Using Ada for a Spanish Satellite Project
by Juan Zamorano –
I am an Associate Professor at Polytechnic University of Madrid’s (Universidad Politécnica de Madrid / UPM) in the Department of Architecture and Technology of Computer Systems. For the past several years I have been directing a team of colleagues and students in the development of a UPMSat-2 microsatellite. The project originally started in 2013 as a follow-to the UPM-SAT 1, launched by an Ariane-4 in 1995.
The UPMSat-2 weighs 50kg, and its geometric envelope is a parallelepiped with a base measuring 0.5m x 0.5m and a height of 0.6m. The microsatellite is scheduled to be launched September 9, 2019 on a Vega launcher, and is expected to be operational for two years.
The primary goals of the project were:
- to improve the knowledge of the project participants, both professors and students;
- to demonstrate UPM’s capabilities in space technology;
- to design, develop, integrate, test, launch and operate a microsatellite in orbit from within a university environment; and
- to develop a qualified space platform that can be used for general purpose missions aimed at educational, scientific and technological demonstration applications.
The project encompasses development of the software together with the platform, thermal control, attitude control, and other elements. In 2014, we selected AdaCore’s GNAT cross-development environment for the UPMSat-2 microsatellite project’s real-time on-board and ground control software.
While Java is the primary language used to teach programming at UPM, Ada was chosen as the main programming language for our project because we considered it the most appropriate to develop high-integrity software. In total, the on-board software consists of more than 100 Ada packages, comprising over 38K lines of code. For the altitude control subsystem, we used C code that was generated automatically from Simulink® models (there are 10 source files in C, with a total of about 1,600 lines of code). We also used database and XML interfaces to support the development of the ground control software.
Ada is Easy to Learn
Since most of our students are last-year or graduate students, they generally have programming experience. However, they did not have experience with embedded systems or real-time programming, and none of them had any previous experience with GNAT, SPARK or Ada.
To teach Ada to our students, we provided them with John Barnes’ Programming in Ada 2012 textbook and spent a fair amount of time with it in the laboratory. The difficult part was not in understanding and using Ada, but rather in understanding the software issues and programming style associated with concurrency, exceptions, real-time scheduling, and large system design. Fortunately, Ada’s high-level concurrency model, simple exception facility, real-time support, and its many features for “programming in the large” (packages, data abstraction, child libraries, generics, etc.) helped to address these difficulties.

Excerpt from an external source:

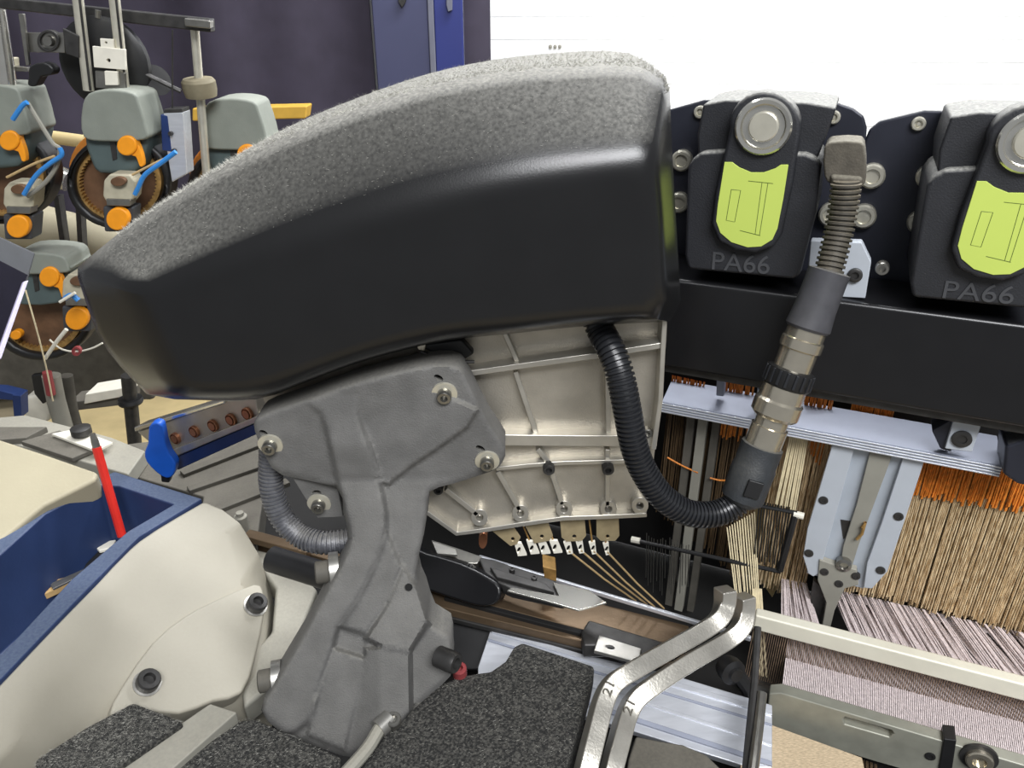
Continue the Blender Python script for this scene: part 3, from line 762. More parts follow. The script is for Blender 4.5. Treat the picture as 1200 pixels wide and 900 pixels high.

We also used a GNAT feature that saved us a lot of tedious coding time - the Scalar_Storage_Order attribute. The UPMSat-2’s on-board computer is big-endian and the ground computer is little-endian. Therefore, we had to decode and encode every telemetry and telecommand message to deal with the endianness mismatch. I learned about the Scalar_Storage_Order feature at an AdaCore Tech Day, and it works really well, even for 12-bit packet types.
Although it would have been nice to have some additional tool support for things like database and XML interfacing, we found the GNAT environment very intuitive and especially appreciated the GPS IDE; it’s a great tool for developing software.
Why Ada?
I have been in love with Ada for a long time. I learned programming with Pascal and concurrent Pascal (as well as Fortran and COBOL); I find it frustrating that, at many academic institutions, modular, strongly-typed, concurrent languages such as Ada have sometimes been replaced by others that have much weaker support for good programming practices.
While I do not teach programming at UPM, my research group tries to use Ada whenever possible, because we consider it the most appropriate programming language for illustrating the concepts of real-time and embedded systems. I have to say that most of my students have also fallen in love with Ada. Our graduate students in-particular appreciate the value and reliability that Ada brings to their final projects.